The Master's last work: Pulp becomes Art

I'm an unashamed MacDonald acolyte. A completely biased fan. Seek objectivity elsewhere. This is MacDonald's last published novel. He died soon and suddenly before paperback publication of this swiftly and briskly told entertainment, full of the utterly believable characterizations for which MacDonald has always been particularly esteemed. MacDonald has always been a writer's writer. From Stephen King to Dean Koontz and just about every kind of popular novelist from this half of the century (and from more than a few highly-admired literary novelists), you can read unstinting praise for MacDonald. His work influenced and inspired over a generation of popular novelists, and in his particular specialty, the procedural crime thriller, he may well be peerless. In Barrier Island, the plot may keep you turning the pages (another MacDonald specialty: by the time he reached his artistic maturity his tales unfolded with the spooky, organic precision of an amoeba digesting a bit of flotsam; not a seam or dumb loose end to be found); but it's the mastery of language (and through it the mastery of character) that makes the page-turning worth doing: in this, his last novel, MacDonald had honed his prose down to an almost austere simplicity that camoflages his enormous craft.
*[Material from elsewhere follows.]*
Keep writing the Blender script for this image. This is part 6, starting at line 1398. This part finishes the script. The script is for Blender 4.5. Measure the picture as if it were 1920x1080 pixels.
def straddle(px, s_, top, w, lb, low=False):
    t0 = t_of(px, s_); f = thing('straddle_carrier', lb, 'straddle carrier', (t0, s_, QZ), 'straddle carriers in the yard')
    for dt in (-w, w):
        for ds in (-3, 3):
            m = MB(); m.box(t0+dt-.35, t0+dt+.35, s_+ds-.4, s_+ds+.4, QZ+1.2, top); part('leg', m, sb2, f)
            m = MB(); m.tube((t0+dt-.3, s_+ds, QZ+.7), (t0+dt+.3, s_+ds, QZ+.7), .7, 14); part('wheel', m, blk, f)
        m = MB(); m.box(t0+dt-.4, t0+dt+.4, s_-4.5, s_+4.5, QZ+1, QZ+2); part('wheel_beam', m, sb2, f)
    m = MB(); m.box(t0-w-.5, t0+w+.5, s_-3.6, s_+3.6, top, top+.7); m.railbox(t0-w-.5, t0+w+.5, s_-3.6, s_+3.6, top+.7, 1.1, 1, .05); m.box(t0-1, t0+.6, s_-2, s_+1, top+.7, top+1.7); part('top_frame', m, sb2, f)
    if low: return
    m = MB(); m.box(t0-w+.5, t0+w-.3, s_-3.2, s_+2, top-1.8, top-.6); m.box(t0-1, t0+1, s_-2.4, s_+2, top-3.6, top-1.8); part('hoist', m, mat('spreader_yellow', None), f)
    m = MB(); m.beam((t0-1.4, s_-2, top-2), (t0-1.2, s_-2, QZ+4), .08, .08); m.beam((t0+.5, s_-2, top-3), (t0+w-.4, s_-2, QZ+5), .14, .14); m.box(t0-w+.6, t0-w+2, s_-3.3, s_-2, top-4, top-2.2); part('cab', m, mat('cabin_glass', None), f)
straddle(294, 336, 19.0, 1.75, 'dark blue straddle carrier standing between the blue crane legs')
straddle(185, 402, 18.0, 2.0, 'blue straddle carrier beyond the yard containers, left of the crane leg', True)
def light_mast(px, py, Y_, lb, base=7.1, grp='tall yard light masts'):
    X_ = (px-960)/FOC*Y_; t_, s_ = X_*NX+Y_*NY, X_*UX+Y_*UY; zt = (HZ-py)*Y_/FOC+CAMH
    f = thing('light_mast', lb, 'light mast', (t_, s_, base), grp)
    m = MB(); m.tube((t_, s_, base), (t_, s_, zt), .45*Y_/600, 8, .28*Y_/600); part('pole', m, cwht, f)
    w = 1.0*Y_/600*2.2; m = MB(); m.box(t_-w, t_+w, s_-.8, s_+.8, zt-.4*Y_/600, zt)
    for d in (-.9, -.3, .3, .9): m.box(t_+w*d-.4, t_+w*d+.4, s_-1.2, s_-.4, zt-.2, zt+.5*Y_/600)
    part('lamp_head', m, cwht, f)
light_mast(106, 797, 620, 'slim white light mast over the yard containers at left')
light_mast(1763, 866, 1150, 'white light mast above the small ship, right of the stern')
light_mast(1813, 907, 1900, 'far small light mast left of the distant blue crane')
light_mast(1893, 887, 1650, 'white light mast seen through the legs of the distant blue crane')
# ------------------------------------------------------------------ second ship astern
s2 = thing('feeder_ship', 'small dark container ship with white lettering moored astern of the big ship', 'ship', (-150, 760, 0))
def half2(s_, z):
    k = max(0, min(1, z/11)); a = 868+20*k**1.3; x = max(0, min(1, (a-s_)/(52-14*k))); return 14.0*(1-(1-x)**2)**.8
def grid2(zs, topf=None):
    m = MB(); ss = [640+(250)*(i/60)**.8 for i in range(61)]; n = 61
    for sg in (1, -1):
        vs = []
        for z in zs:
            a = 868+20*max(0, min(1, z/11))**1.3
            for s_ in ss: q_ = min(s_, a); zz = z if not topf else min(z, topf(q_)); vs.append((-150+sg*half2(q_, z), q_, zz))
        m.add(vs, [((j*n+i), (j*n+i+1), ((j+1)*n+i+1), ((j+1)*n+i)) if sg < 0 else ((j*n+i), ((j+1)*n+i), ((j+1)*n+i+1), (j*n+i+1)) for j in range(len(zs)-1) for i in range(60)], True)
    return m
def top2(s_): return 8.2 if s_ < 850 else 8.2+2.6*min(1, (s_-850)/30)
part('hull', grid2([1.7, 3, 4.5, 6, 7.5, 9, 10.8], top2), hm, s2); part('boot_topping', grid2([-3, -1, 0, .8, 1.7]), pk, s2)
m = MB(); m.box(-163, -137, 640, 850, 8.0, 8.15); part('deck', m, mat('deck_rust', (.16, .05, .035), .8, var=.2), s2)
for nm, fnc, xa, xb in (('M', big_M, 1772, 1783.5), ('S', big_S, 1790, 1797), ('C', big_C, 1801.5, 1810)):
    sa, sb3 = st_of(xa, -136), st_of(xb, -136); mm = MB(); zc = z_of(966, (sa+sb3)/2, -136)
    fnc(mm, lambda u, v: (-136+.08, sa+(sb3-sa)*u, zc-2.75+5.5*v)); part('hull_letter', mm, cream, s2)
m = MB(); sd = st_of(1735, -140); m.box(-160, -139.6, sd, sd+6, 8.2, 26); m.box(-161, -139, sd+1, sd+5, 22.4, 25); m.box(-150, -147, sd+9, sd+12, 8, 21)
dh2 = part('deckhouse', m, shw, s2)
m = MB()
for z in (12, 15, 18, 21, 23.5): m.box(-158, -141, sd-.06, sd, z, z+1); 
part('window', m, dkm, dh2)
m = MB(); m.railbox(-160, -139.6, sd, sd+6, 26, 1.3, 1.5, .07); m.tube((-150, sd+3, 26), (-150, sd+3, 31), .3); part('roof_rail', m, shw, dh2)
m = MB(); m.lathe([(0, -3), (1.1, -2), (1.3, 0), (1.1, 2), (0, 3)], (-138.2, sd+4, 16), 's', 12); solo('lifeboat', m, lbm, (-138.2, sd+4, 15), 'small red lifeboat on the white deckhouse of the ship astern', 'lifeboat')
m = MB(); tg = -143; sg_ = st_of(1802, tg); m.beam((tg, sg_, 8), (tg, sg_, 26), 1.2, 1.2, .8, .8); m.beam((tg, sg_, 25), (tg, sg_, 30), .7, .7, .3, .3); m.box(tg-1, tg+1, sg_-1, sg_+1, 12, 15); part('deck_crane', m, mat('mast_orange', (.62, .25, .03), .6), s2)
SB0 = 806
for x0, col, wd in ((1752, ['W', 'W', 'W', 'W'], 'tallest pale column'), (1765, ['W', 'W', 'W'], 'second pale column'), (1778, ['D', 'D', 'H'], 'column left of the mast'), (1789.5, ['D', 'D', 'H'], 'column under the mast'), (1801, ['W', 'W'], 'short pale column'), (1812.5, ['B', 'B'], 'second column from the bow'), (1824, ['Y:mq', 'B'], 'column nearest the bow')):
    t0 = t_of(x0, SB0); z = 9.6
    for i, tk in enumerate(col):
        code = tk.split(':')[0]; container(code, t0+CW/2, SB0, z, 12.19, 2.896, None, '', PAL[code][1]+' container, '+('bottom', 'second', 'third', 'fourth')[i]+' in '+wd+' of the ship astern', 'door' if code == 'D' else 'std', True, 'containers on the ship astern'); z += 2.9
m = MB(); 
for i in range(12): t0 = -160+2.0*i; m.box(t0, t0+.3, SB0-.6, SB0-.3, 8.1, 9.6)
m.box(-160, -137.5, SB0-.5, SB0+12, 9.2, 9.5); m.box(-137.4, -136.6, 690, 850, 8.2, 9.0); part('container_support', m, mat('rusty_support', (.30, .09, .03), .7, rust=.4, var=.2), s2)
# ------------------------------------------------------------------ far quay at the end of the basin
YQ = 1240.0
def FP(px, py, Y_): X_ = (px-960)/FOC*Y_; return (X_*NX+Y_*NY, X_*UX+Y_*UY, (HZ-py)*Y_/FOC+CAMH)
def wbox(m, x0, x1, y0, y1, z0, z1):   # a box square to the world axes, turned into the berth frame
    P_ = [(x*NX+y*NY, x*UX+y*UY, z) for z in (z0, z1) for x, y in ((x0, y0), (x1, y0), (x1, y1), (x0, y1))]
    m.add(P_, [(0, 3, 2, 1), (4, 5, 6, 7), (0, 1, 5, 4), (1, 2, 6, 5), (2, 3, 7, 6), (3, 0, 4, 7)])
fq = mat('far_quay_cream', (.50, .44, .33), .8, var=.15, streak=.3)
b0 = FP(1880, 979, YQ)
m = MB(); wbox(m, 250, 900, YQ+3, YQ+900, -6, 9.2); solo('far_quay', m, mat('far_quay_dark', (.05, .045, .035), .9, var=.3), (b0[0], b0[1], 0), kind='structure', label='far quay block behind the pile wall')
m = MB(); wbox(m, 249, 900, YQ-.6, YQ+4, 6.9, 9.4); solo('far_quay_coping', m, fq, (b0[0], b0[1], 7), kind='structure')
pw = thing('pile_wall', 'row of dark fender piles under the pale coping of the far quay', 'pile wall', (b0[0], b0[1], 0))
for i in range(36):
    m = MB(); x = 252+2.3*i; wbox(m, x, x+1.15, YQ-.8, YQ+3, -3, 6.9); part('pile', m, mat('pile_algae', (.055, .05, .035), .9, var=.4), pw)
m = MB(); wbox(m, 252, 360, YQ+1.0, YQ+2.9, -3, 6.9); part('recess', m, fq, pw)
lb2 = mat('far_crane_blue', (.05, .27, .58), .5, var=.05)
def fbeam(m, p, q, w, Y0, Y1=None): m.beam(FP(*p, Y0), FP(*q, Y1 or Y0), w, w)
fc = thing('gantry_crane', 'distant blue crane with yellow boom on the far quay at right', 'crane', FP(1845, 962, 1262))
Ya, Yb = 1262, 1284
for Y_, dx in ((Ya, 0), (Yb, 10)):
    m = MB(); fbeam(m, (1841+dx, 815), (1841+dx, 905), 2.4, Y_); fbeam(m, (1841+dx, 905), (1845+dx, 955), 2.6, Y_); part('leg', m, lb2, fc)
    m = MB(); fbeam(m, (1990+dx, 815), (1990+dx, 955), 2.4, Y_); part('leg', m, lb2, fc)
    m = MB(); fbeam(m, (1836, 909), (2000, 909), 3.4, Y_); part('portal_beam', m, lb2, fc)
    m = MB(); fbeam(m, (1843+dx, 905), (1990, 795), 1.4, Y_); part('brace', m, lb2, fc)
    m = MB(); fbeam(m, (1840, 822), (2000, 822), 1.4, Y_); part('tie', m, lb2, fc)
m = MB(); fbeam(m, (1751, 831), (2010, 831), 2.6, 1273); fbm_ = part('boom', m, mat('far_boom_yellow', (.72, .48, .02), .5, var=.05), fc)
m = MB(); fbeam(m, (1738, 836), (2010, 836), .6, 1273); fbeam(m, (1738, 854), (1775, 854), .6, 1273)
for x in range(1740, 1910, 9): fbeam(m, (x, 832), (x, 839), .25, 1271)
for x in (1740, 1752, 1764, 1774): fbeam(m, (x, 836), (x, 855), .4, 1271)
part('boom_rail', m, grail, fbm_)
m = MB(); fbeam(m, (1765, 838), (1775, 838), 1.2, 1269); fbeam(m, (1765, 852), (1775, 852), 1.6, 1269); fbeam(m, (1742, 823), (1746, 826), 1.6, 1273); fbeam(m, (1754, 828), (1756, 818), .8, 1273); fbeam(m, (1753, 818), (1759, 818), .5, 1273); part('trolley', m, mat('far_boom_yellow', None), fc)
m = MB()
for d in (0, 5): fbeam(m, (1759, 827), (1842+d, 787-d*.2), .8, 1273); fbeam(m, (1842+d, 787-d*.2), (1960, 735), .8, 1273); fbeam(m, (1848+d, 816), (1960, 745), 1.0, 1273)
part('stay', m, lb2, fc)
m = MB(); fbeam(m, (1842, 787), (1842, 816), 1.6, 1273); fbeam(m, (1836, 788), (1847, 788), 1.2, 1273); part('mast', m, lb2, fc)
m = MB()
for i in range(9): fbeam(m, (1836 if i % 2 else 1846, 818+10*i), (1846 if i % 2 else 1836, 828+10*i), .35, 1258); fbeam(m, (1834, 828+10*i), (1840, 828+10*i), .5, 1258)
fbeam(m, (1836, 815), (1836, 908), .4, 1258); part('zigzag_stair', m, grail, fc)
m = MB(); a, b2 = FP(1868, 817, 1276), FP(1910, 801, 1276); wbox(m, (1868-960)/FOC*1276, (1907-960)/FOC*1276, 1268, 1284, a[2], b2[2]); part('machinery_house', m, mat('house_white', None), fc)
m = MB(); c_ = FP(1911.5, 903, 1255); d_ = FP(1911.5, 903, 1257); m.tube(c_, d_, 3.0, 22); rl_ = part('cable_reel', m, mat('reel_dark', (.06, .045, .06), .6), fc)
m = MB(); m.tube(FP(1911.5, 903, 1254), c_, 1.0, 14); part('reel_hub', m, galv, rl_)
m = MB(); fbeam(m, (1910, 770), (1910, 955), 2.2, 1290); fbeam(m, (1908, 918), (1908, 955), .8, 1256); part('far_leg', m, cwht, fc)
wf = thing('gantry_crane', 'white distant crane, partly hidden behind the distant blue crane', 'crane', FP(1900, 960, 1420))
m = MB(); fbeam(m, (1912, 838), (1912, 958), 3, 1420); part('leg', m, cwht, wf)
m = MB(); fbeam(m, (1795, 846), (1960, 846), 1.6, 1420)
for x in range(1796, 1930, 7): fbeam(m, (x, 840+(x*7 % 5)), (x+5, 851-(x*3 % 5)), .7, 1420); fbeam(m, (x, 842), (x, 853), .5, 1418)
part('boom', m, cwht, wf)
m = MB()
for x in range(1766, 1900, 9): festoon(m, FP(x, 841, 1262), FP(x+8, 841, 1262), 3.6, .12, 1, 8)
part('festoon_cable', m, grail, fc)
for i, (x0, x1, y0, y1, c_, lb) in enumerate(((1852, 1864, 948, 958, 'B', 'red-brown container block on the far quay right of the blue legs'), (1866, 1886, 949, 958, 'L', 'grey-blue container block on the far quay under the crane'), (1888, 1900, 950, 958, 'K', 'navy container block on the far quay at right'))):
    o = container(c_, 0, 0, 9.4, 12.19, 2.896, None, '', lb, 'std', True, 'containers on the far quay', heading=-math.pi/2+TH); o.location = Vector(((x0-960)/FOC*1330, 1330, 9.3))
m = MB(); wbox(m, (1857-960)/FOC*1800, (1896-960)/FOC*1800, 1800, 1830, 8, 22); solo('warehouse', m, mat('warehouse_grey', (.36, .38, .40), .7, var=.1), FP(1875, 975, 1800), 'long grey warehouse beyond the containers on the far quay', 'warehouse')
MacDonald advanced as a writer through the evolution of his language. Even in some of his early novels there are moments of Art, with a capital "A," but here, in this last work, there is Art everywhere. The irony of this clean prose revealing the utter messiness of human affairs (about which MacDonald knew more than most), is part of what makes this novel Art, not just another light entertainment. And it is this very quality of language that will have the last page resonating in your head and heart long after you've closed the back cover.